Via Boston Globe: https://www.bostonglobe.com/2020/04/19/opinion/this-crisis-provides-very-green-opportunity/?event=event25

Peter Fox-Penner is a professor in Boston University’s Questrom School of Business and director of BU’s Institute for Sustainable Energy. He is also chief strategy officer at Energy Impact Partners, an investment firm. His new book “Power After Carbon: Building a Clean, Resilient Grid,” will be published in May.

Excerpt: Fox-Penner: “This crisis provides a very green opportunity. We can accelerate climate progress as we rebuild society and the economy.” – “The sudden drop in carbon emissions in countries that shut down this spring initially seemed like a slight silver lining on an otherwise pitch-black cloud. On reflection, it instead reminds us just how far we have to go.”

Calls for the economy to be masterminded from above: “Transitioning this complex mosaic to carbon-free production…it’s a real-life Rubik’s Cube in which customer demands must be balanced instantaneously with supply.”

Professor seeks a frightening future where academics and activists remake economy: “The entire enterprise must be planned, simulated, financed, and built years into the future.”

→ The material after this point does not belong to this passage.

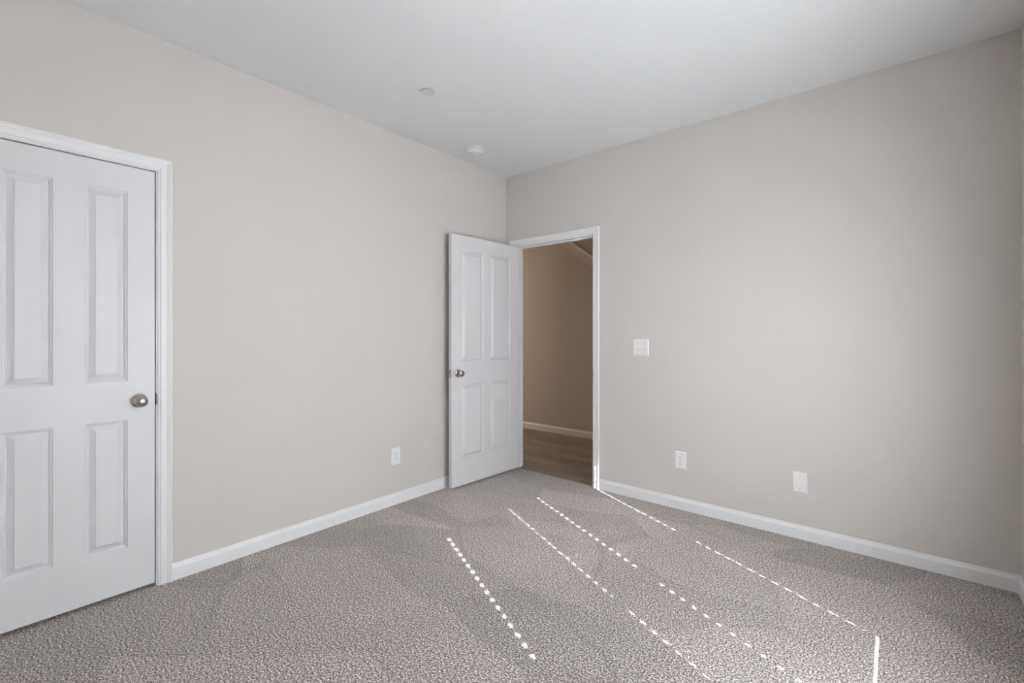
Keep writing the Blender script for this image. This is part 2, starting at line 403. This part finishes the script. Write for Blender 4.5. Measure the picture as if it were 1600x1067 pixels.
# ---------------------------------------------------------------- doors
def door_leaf_bm(w, t, h, xs, zs):
    """xs = [(x0,x1),...] panel columns, zs = [(z0,z1),...] panel rows; local X width, Y thickness 0..t, Z up"""
    bm = bmesh.new()
    xc = sorted({0, w, *[a for p in xs for a in p]}); zc = sorted({0, h, *[a for p in zs for a in p]})
    rings = [(0, 0), (0.002, 0.0055), (0.008, 0.0072), (0.0115, 0.0145), (0.014, 0.0150), (0.0345, 0.0025), (0.0365, 0.0005), (0.041, 0.0005)]
    for y, s in ((0, 1), (t, -1)):
        for i in range(len(xc)-1):
            for j in range(len(zc)-1):
                X0, X1, Z0, Z1 = xc[i], xc[i+1], zc[j], zc[j+1]
                if (X0, X1) in xs and (Z0, Z1) in zs:
                    prev = None
                    for ins, dep in rings:
                        r = [bm.verts.new(q) for q in ((X0+ins, y+s*dep, Z0+ins), (X1-ins, y+s*dep, Z0+ins), (X1-ins, y+s*dep, Z1-ins), (X0+ins, y+s*dep, Z1-ins))]
                        if prev:
                            for k in range(4): bm.faces.new([prev[k], prev[(k+1) % 4], r[(k+1) % 4], r[k]])
                        prev = r
                    bm.faces.new(prev)
                else:
                    bm.faces.new([bm.verts.new(q) for q in ((X0, y, Z0), (X1, y, Z0), (X1, y, Z1), (X0, y, Z1))])
    for j in range(len(zc)-1):
        for X in (0, w): bm.faces.new([bm.verts.new(q) for q in ((X, 0, zc[j]), (X, t, zc[j]), (X, t, zc[j+1]), (X, 0, zc[j+1]))])
    for i in range(len(xc)-1):
        for Z in (0, h): bm.faces.new([bm.verts.new(q) for q in ((xc[i], 0, Z), (xc[i+1], 0, Z), (xc[i+1], t, Z), (xc[i], t, Z))])
    bmesh.ops.remove_doubles(bm, verts=bm.verts, dist=1e-5)
    return bm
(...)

“Transitioning this complex mosaic to carbon-free production requires change well beyond simply building more wind and solar plants — though this is clearly one pillar of the solution. It’s a real-life Rubik’s Cube in which customer demands must be balanced instantaneously with supply. Nothing in the electric grid operates on its own; it influences, and is influenced by, everything else on the system. And then, even as it operates continuously in real time, the entire enterprise must be planned, simulated, financed, and built years into the future. Overhauling this system rapidly, reliably, and affordably will require a number of important changes. A strong and stable national climate policy, ideally with a price on carbon, would help enormously. Increasing efficiency is the most cost-effective method of cleaning up our energy system, and a new generation of tech-enabled products like smart thermostats offer even larger gains.”